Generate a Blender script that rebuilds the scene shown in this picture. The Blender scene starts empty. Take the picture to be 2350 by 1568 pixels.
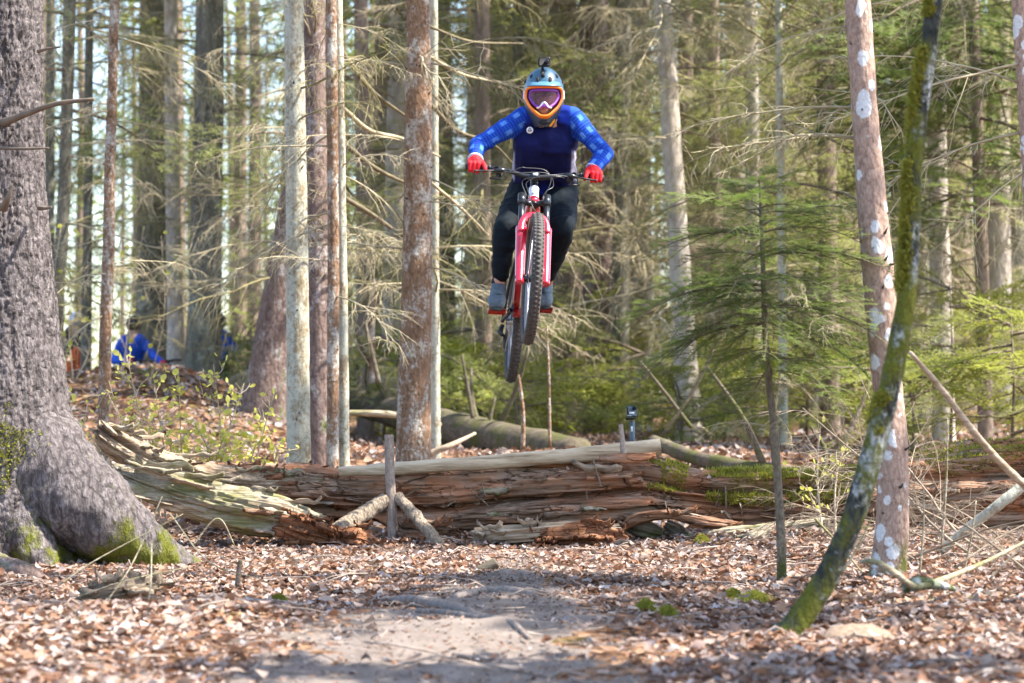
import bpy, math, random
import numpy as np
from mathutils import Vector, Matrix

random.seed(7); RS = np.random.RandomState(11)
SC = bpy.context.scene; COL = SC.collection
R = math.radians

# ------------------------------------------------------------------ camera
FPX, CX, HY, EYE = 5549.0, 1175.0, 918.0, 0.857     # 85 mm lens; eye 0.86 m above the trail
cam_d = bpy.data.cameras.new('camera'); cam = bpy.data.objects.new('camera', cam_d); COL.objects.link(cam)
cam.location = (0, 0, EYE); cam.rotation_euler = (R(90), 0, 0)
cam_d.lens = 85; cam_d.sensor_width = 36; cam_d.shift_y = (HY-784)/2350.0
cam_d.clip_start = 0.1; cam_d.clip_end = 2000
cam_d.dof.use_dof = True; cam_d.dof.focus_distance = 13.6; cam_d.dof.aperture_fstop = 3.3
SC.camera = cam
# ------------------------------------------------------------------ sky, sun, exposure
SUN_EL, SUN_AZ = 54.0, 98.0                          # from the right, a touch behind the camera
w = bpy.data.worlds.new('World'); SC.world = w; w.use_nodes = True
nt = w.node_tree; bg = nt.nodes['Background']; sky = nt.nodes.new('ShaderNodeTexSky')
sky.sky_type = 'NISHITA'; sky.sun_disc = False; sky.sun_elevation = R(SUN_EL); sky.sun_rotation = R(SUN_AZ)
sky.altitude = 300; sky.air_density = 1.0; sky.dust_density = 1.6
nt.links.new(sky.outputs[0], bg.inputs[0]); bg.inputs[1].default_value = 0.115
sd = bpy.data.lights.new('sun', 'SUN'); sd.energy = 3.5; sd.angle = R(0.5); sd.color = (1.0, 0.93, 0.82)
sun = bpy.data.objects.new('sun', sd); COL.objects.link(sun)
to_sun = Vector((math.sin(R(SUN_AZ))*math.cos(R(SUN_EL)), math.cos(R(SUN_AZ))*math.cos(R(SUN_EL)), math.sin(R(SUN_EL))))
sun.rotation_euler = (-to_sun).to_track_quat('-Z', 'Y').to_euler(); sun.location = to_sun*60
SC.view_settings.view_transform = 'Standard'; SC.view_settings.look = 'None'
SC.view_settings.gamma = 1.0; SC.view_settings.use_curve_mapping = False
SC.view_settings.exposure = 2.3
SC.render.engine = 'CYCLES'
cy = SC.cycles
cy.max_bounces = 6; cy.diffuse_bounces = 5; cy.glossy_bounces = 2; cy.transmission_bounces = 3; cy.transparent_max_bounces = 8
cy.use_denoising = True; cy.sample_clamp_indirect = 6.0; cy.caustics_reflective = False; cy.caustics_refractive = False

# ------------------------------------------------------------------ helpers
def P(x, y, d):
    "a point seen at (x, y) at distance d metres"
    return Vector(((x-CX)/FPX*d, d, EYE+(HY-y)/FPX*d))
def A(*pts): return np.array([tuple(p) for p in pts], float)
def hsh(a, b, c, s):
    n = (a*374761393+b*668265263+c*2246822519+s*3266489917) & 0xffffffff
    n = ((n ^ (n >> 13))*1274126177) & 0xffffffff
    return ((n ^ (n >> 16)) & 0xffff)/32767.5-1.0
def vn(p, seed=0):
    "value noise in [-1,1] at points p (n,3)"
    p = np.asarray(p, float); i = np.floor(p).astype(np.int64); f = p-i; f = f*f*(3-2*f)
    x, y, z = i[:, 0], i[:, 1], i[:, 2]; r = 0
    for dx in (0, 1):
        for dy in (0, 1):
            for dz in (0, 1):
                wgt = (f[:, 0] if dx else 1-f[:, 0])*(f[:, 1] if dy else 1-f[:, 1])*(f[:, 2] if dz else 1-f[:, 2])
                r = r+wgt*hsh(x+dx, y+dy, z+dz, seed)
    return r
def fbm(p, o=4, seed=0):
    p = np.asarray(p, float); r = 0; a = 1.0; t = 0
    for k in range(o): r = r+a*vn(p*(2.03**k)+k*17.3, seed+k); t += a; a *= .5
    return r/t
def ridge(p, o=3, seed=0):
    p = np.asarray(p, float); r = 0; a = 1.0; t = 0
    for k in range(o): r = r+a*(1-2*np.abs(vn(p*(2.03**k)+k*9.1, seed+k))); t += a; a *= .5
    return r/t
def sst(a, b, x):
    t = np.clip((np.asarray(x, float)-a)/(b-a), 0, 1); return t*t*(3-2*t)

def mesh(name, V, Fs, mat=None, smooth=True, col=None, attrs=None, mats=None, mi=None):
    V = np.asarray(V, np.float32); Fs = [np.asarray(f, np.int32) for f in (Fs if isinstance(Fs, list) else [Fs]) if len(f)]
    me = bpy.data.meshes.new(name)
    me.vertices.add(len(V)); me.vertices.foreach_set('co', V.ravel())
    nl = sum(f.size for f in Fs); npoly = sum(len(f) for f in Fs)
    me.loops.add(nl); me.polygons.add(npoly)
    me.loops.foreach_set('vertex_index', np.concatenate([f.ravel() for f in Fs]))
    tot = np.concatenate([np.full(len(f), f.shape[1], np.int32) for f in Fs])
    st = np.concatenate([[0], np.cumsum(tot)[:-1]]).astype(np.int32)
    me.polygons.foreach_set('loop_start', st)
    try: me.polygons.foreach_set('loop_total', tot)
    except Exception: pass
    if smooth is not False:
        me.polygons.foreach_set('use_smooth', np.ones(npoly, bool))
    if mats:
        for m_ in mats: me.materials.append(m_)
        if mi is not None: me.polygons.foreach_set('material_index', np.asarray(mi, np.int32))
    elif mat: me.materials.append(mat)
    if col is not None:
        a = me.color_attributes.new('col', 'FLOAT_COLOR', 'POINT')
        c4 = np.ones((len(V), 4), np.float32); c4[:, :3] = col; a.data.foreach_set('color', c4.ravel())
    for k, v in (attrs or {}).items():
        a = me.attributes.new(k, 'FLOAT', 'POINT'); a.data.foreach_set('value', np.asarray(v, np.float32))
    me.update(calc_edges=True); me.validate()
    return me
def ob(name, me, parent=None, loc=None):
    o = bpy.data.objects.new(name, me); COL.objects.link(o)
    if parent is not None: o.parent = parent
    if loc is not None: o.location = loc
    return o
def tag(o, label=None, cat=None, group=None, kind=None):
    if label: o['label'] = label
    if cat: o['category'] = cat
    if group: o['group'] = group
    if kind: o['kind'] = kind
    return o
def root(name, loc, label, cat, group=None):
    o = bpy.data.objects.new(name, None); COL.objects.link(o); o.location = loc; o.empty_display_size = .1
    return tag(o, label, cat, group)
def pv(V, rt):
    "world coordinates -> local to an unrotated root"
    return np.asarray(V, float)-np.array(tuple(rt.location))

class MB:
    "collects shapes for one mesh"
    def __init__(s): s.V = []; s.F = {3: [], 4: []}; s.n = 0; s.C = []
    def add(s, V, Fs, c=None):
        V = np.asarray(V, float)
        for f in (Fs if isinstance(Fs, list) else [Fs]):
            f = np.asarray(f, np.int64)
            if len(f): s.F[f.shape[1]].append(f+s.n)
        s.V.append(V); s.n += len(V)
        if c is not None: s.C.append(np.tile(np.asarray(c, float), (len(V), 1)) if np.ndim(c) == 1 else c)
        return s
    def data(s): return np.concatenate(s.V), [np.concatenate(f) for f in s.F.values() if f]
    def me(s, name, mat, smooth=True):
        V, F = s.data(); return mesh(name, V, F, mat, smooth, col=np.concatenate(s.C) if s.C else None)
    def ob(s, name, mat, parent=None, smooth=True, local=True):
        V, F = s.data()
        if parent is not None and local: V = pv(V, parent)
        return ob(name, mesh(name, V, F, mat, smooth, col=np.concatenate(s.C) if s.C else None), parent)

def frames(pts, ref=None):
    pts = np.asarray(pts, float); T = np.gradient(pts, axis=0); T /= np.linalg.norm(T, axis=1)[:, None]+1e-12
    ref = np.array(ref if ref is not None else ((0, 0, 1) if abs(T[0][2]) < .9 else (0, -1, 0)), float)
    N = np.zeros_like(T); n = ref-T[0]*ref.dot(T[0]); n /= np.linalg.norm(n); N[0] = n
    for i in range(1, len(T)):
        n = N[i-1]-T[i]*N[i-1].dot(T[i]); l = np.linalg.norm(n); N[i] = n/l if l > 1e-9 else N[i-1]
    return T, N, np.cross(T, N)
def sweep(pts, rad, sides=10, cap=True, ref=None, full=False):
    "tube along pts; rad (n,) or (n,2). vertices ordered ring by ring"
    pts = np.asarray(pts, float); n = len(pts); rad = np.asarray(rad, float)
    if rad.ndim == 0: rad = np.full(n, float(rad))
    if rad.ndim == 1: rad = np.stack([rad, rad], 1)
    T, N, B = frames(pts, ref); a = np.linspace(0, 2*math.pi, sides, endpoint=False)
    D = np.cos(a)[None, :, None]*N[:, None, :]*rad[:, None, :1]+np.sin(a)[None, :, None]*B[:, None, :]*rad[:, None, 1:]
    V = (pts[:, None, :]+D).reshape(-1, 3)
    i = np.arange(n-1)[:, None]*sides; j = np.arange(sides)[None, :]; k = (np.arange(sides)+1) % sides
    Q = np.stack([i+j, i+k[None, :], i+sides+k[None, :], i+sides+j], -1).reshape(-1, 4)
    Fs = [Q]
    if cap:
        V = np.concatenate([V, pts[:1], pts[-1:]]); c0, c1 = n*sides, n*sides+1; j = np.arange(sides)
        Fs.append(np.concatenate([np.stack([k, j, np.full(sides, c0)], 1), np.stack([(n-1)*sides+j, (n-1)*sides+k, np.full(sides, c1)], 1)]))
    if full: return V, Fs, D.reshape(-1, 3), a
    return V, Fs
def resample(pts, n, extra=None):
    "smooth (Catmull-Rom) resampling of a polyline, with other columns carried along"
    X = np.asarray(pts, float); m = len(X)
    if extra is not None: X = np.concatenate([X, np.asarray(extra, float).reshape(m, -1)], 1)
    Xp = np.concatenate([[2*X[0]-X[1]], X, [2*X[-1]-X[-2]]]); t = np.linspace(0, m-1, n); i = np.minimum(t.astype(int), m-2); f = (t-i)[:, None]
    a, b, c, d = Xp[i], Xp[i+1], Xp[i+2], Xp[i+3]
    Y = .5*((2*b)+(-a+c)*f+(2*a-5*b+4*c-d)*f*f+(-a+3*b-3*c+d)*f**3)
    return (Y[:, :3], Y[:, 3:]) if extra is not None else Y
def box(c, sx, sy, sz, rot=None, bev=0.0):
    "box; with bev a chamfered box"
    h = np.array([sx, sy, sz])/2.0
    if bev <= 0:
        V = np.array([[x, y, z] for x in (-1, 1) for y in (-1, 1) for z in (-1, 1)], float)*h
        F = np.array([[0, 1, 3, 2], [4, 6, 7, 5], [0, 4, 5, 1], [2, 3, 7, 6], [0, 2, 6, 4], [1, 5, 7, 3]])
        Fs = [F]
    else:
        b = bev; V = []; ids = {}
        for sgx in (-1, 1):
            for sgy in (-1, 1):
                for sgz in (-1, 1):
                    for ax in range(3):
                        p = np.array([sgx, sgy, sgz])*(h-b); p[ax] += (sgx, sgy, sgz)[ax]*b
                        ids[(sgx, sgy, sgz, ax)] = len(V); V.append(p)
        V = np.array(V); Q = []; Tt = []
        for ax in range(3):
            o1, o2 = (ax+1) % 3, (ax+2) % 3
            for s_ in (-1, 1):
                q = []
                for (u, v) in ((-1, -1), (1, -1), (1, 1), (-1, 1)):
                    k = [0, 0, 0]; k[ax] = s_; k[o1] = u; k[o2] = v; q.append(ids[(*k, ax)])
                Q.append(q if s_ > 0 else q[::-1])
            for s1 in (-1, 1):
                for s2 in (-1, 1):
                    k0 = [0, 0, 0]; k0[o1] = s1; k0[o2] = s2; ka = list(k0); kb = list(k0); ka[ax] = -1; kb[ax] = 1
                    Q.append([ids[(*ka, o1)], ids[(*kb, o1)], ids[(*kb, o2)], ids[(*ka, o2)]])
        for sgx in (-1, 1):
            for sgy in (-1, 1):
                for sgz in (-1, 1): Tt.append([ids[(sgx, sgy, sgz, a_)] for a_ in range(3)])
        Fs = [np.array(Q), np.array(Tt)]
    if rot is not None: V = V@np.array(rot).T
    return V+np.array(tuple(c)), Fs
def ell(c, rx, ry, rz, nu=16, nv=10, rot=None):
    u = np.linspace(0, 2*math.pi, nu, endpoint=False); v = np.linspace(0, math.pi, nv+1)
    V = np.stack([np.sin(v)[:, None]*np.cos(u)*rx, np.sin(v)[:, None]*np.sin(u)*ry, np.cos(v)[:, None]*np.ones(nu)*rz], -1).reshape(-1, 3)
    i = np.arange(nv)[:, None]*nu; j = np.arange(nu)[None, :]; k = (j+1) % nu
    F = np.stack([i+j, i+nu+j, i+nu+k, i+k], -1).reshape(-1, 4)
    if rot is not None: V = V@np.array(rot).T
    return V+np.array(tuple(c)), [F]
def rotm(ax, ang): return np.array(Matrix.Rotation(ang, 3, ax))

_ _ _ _

Directions for this task: Return only the lines from the start of the data through the line that contains "R = math.radians", please, copying them exactly and omitting all pictures.

Written solution:
Generate a Blender script that rebuilds the scene shown in this picture. The Blender scene starts empty. Take the picture to be 2350 by 1568 pixels.
import bpy, math, random
import numpy as np
from mathutils import Vector, Matrix

random.seed(7); RS = np.random.RandomState(11)
SC = bpy.context.scene; COL = SC.collection
R = math.radians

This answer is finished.